Task objective: Transcribe every line from the top down to the line with "rad = math.radians", both ends included, but not the pictures.

Data segment:
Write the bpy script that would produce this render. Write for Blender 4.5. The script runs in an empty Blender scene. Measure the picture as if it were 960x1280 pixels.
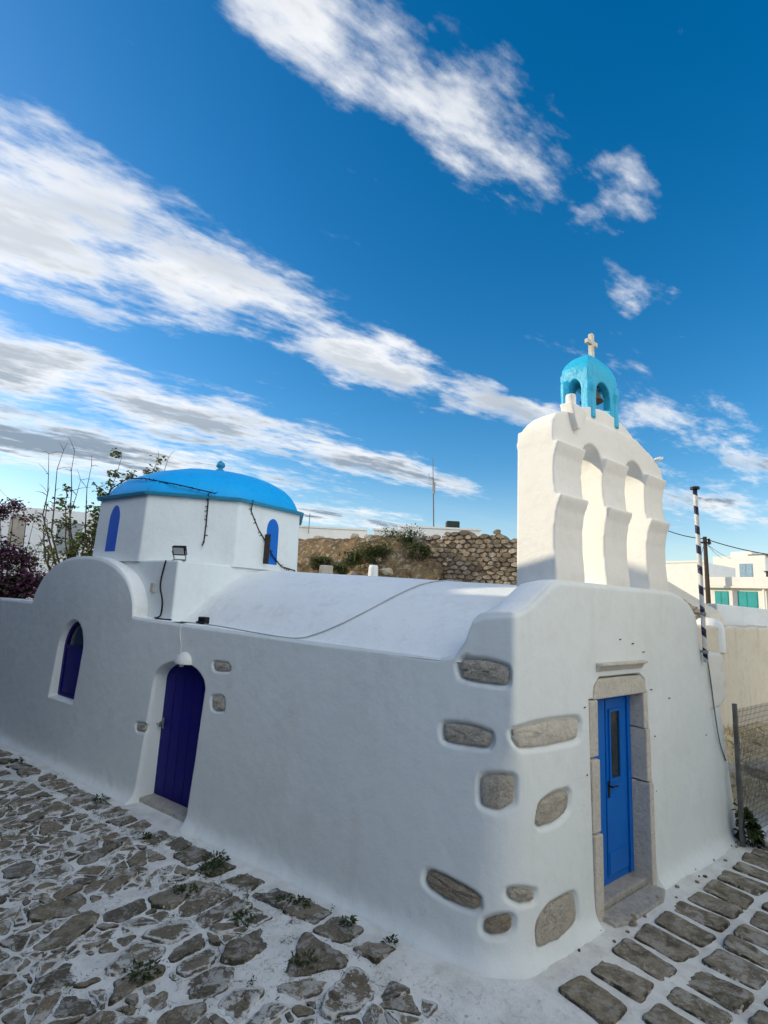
import bpy, bmesh, math, random
import numpy as np
from mathutils import Vector, Matrix, noise as mn
random.seed(7); rng = np.random.default_rng(7)
scn = bpy.context.scene
COL = scn.collection
rad = math.radians

# ------------------------------------------------------------------ frame of the place
CAMZ, PITCH, ROLL, FPX = 2.95, 0.16367, 0.04956, 650.0      # metres, radians, pixels of a 960 x 1280 picture
CAM = Vector((0, 0, CAMZ))
C0 = Vector((1.2508, 4.8734, 0))                             # chapel corner by the lane
U = Vector((-0.8203, 0.5719, 0)); W = Vector((0.5719, 0.8203, 0))    # along the long wall / into the chapel
S = Vector((0.7908, 0.6121, 0)); N = Vector((0.6121, -0.7908, 0))    # along the front / outwards from it
GZ = -0.06
SUN_EL = rad(17.0); SUN_D = Vector((-0.983, 0.183, 0)).normalized()
SUN = (SUN_D * math.cos(SUN_EL) + Vector((0, 0, math.sin(SUN_EL)))).normalized()
def G(u, v, z): return C0 + U * u + W * v + Vector((0, 0, z))
def F(s, d, z): return C0 + S * s - N * d + Vector((0, 0, z))
_cp, _sp = math.cos(PITCH), math.sin(PITCH)
_fw = Vector((0, _cp, _sp)); _up = Vector((0, -_sp, _cp)); _rt = Vector((1, 0, 0))
_R = _rt * math.cos(ROLL) + _up * math.sin(ROLL); _U = _up * math.cos(ROLL) - _rt * math.sin(ROLL)
def at(x, y, Y):
    d = _fw + _R * ((x - 480) / FPX) - _U * ((y - 640) / FPX)
    return CAM + d * (Y / d.y)

# ------------------------------------------------------------------ object helpers
def put(o, parent=None):
    COL.objects.link(o)
    if parent is not None:
        o.parent = parent
        o.matrix_parent_inverse = Matrix.Translation(parent.matrix_world.translation if False else parent['_o'] if '_o' in parent else (0, 0, 0)).inverted()
    return o
def tag(o, label=None, cat=None, group=None, kind=None):
    if label: o['label'] = label
    if cat: o['category'] = cat
    if group: o['group'] = group
    if kind: o['kind'] = kind
    return o
def empty(name, loc, label, cat, group=None):
    o = bpy.data.objects.new(name, None); o.location = loc; o.empty_display_size = .2
    COL.objects.link(o); return tag(o, label, cat, group)
def link(name, me, mat, parent=None, smooth=False):
    """mesh is in world coordinates; move its origin to the root (thing) or to its parent"""
    for m in (mat if isinstance(mat, (list, tuple)) else [mat]): me.materials.append(m)
    if smooth:
        me.polygons.foreach_set('use_smooth', [True] * len(me.polygons))
    o = bpy.data.objects.new(name, me)
    org = Vector((0, 0, 0))
    if parent is None:
        vs = me.vertices
        if len(vs):
            co = np.empty(len(vs) * 3); vs.foreach_get('co', co); co = co.reshape(-1, 3)
            org = Vector(((co[:, 0].min() + co[:, 0].max()) / 2, (co[:, 1].min() + co[:, 1].max()) / 2, co[:, 2].min()))
    else:
        q = parent
        while q is not None: org = org + q.location; q = q.parent
    me.transform(Matrix.Translation(-org))
    o.location = org if parent is None else (0, 0, 0)
    COL.objects.link(o)
    if parent is not None: o.parent = parent
    return o
class MB:
    def __init__(s): s.v = []; s.f = []; s.c = []
    def add(s, vs, fs):
        b = len(s.v); s.v += [Vector(p) for p in vs]; s.f += [tuple(i + b for i in f) for f in fs]; return b
    def grid(s, rows, close=False, flip=False):
        n = len(rows[0]); b = len(s.v)
        for r in rows: s.v += [Vector(p) for p in r]
        for i in range(len(rows) - 1):
            for j in range(n if close else n - 1):
                k = (j + 1) % n
                q = (b + i * n + j, b + i * n + k, b + (i + 1) * n + k, b + (i + 1) * n + j)
                s.f.append(q[::-1] if flip else q)
    def box(s, o, ax, ay, az):
        o = Vector(o); P = [o + ax * i + ay * j + az * k for k in (0, 1) for j in (0, 1) for i in (0, 1)]
        s.add(P, [(0, 2, 3, 1), (4, 5, 7, 6), (0, 1, 5, 4), (2, 6, 7, 3), (0, 4, 6, 2), (1, 3, 7, 5)])
    def prism(s, poly, ext):
        n = len(poly); ext = Vector(ext); a = [Vector(p) for p in poly]
        s.add(a + [p + ext for p in a], [tuple(range(n))[::-1], tuple(range(n, 2 * n))] + [(i, (i + 1) % n, n + (i + 1) % n, n + i) for i in range(n)])
    def tube(s, pts, r, seg=6, caps=True):
        pts = [Vector(p) for p in pts]; rr = r if isinstance(r, (list, tuple)) else [r] * len(pts)
        rows = []; ref = None
        for i, p in enumerate(pts):
            t = (pts[min(i + 1, len(pts) - 1)] - pts[max(i - 1, 0)])
            if t.length < 1e-9: t = Vector((0, 0, 1))
            t.normalize()
            if ref is None: ref = Vector((0, 0, 1)) if abs(t.z) < .9 else Vector((1, 0, 0))
            a = (ref - t * ref.dot(t))
            if a.length < 1e-6: a = t.orthogonal()
            a.normalize(); ref = a; b = t.cross(a)
            rows.append([p + (a * math.cos(2 * math.pi * k / seg) + b * math.sin(2 * math.pi * k / seg)) * rr[i] for k in range(seg)])
        b0 = len(s.v); s.grid(rows, close=True)
        if caps:
            s.f.append(tuple(range(b0, b0 + seg))[::-1]); e = b0 + (len(pts) - 1) * seg; s.f.append(tuple(range(e, e + seg)))
    def lathe(s, o, prof, seg=24, arc=None):
        o = Vector(o)
        s.grid([[o + Vector((r * math.cos(2 * math.pi * k / seg), r * math.sin(2 * math.pi * k / seg), z)) for k in range(seg)] for r, z in prof], close=True)
    def mesh(s, name):
        me = bpy.data.meshes.new(name); me.from_pydata([tuple(p) for p in s.v], [], s.f); me.update()
        return me
    def build(s, name, mat, parent=None, smooth=False, bevel=0, fix=True, remesh=0, smit=4):
        me = s.mesh(name)
        if fix:
            bm = bmesh.new(); bm.from_mesh(me); bmesh.ops.recalc_face_normals(bm, faces=bm.faces); bm.to_mesh(me); bm.free()
        o = link(name, me, mat, parent, smooth)
        if remesh:
            m = o.modifiers.new('remesh', 'REMESH'); m.mode = 'VOXEL'; m.voxel_size = remesh; m.use_smooth_shade = True
            m = o.modifiers.new('soft', 'SMOOTH'); m.factor = .5; m.iterations = smit
        if bevel:
            m = o.modifiers.new('bevel', 'BEVEL'); m.width = bevel; m.segments = 2; m.limit_method = 'ANGLE'; m.angle_limit = rad(40)
        return o

# ------------------------------------------------------------------ materials
MATS = {}
class NT:
    def __init__(s, t): s.t = t; s.n = t.nodes; s.l = t.links
    def new(s, k, **kw):
        n = s.n.new(k)
        for a, b in kw.items(): setattr(n, a, b)
        return n
    def set(s, sock, val):
        if isinstance(val, bpy.types.NodeSocket): s.l.new(val, sock)
        else: sock.default_value = val
    def m(s, op, a, b=0.0, c=None, clamp=False):
        n = s.new('ShaderNodeMath', operation=op); n.use_clamp = clamp
        s.set(n.inputs[0], a); s.set(n.inputs[1], b)
        if c is not None: s.set(n.inputs[2], c)
        return n.outputs[0]
    def mix(s, f, a, b, mode='MIX'):
        n = s.new('ShaderNodeMix', data_type='RGBA', blend_type=mode); s.set(n.inputs[0], f)
        for i, x in ((6, a), (7, b)): s.set(n.inputs[i], (*x, 1) if isinstance(x, tuple) and len(x) == 3 else x)
        return n.outputs[2]
    def step(s, x, lo, hi):
        n = s.new('ShaderNodeMapRange', interpolation_type='SMOOTHSTEP'); s.set(n.inputs[0], x); s.set(n.inputs[1], lo); s.set(n.inputs[2], hi)
        return n.outputs[0]
    def noise(s, scale, detail=4, rough=.55, vec=None, dist=0.0, sx=None):
        n = s.new('ShaderNodeTexNoise'); n.inputs['Scale'].default_value = scale; n.inputs['Detail'].default_value = detail
        n.inputs['Roughness'].default_value = rough; n.inputs['Distortion'].default_value = dist
        if vec is not None: s.l.new(vec, n.inputs['Vector'])
        return n.outputs[0]
    def pos(s, scale=None, rotz=0):
        g = s.new('ShaderNodeNewGeometry').outputs['Position']
        if scale is None and not rotz: return g
        mp = s.new('ShaderNodeMapping'); s.l.new(g, mp.inputs[0]); mp.inputs['Scale'].default_value = scale or (1, 1, 1); mp.inputs['Rotation'].default_value = (0, 0, rotz)
        return mp.outputs[0]
    def bump(s, h, strength=.3, dist=.01):
        n = s.new('ShaderNodeBump'); n.inputs['Strength'].default_value = strength; n.inputs['Distance'].default_value = dist; s.l.new(h, n.inputs['Height']); return n.outputs[0]
def material(name, rough=.8, metallic=0, spec=.3):
    m = bpy.data.materials.new(name); m.use_nodes = True; t = NT(m.node_tree); b = m.node_tree.nodes['Principled BSDF']
    b.inputs['Roughness'].default_value = rough; b.inputs['Metallic'].default_value = metallic; b.inputs['Specular IOR Level'].default_value = spec
    return m, t, b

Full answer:
Write the bpy script that would produce this render. Write for Blender 4.5. The script runs in an empty Blender scene. Measure the picture as if it were 960x1280 pixels.
import bpy, bmesh, math, random
import numpy as np
from mathutils import Vector, Matrix, noise as mn
random.seed(7); rng = np.random.default_rng(7)
scn = bpy.context.scene
COL = scn.collection
rad = math.radians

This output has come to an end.